• _GIVEN TASK_: From the line that has "dk = MB().bx(-10, 10, -24, 4.665, -.3, 0);" down to the final line of the listing below, transcribe every line exactly, and only those.
** start PROVIDED DATA **
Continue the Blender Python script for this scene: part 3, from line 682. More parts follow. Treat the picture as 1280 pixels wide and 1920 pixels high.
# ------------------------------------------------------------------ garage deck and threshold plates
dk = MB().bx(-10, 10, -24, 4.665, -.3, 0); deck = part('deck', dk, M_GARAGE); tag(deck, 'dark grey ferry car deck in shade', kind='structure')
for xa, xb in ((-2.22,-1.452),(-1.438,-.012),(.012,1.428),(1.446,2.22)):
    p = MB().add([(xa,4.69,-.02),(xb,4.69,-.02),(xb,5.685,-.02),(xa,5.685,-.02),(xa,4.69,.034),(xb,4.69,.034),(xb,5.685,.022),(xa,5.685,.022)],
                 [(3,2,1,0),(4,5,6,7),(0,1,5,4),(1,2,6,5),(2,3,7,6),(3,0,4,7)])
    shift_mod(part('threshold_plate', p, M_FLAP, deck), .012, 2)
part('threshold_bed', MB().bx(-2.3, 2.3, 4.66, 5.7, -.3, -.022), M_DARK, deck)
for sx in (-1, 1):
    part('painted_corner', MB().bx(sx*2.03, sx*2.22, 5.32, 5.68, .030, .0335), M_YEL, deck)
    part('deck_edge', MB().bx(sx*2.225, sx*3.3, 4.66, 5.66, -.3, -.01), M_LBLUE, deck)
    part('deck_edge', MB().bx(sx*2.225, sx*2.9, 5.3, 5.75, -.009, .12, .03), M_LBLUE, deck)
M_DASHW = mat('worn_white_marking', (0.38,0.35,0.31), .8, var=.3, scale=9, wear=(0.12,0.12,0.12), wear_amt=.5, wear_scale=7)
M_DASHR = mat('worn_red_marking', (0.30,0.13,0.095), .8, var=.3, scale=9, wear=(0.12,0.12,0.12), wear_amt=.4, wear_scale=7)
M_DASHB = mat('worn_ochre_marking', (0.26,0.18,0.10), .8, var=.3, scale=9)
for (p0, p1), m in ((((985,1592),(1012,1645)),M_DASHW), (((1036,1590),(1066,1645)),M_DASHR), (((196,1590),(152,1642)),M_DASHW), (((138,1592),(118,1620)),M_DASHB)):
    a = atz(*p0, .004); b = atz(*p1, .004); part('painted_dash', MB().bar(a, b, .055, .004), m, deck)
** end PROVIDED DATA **
• _EXERCISE ANSWER_:
dk = MB().bx(-10, 10, -24, 4.665, -.3, 0); deck = part('deck', dk, M_GARAGE); tag(deck, 'dark grey ferry car deck in shade', kind='structure')
for xa, xb in ((-2.22,-1.452),(-1.438,-.012),(.012,1.428),(1.446,2.22)):
    p = MB().add([(xa,4.69,-.02),(xb,4.69,-.02),(xb,5.685,-.02),(xa,5.685,-.02),(xa,4.69,.034),(xb,4.69,.034),(xb,5.685,.022),(xa,5.685,.022)],
                 [(3,2,1,0),(4,5,6,7),(0,1,5,4),(1,2,6,5),(2,3,7,6),(3,0,4,7)])
    shift_mod(part('threshold_plate', p, M_FLAP, deck), .012, 2)
part('threshold_bed', MB().bx(-2.3, 2.3, 4.66, 5.7, -.3, -.022), M_DARK, deck)
for sx in (-1, 1):
    part('painted_corner', MB().bx(sx*2.03, sx*2.22, 5.32, 5.68, .030, .0335), M_YEL, deck)
    part('deck_edge', MB().bx(sx*2.225, sx*3.3, 4.66, 5.66, -.3, -.01), M_LBLUE, deck)
    part('deck_edge', MB().bx(sx*2.225, sx*2.9, 5.3, 5.75, -.009, .12, .03), M_LBLUE, deck)
M_DASHW = mat('worn_white_marking', (0.38,0.35,0.31), .8, var=.3, scale=9, wear=(0.12,0.12,0.12), wear_amt=.5, wear_scale=7)
M_DASHR = mat('worn_red_marking', (0.30,0.13,0.095), .8, var=.3, scale=9, wear=(0.12,0.12,0.12), wear_amt=.4, wear_scale=7)
M_DASHB = mat('worn_ochre_marking', (0.26,0.18,0.10), .8, var=.3, scale=9)
for (p0, p1), m in ((((985,1592),(1012,1645)),M_DASHW), (((1036,1590),(1066,1645)),M_DASHR), (((196,1590),(152,1642)),M_DASHW), (((138,1592),(118,1620)),M_DASHB)):
    a = atz(*p0, .004); b = atz(*p1, .004); part('painted_dash', MB().bar(a, b, .055, .004), m, deck)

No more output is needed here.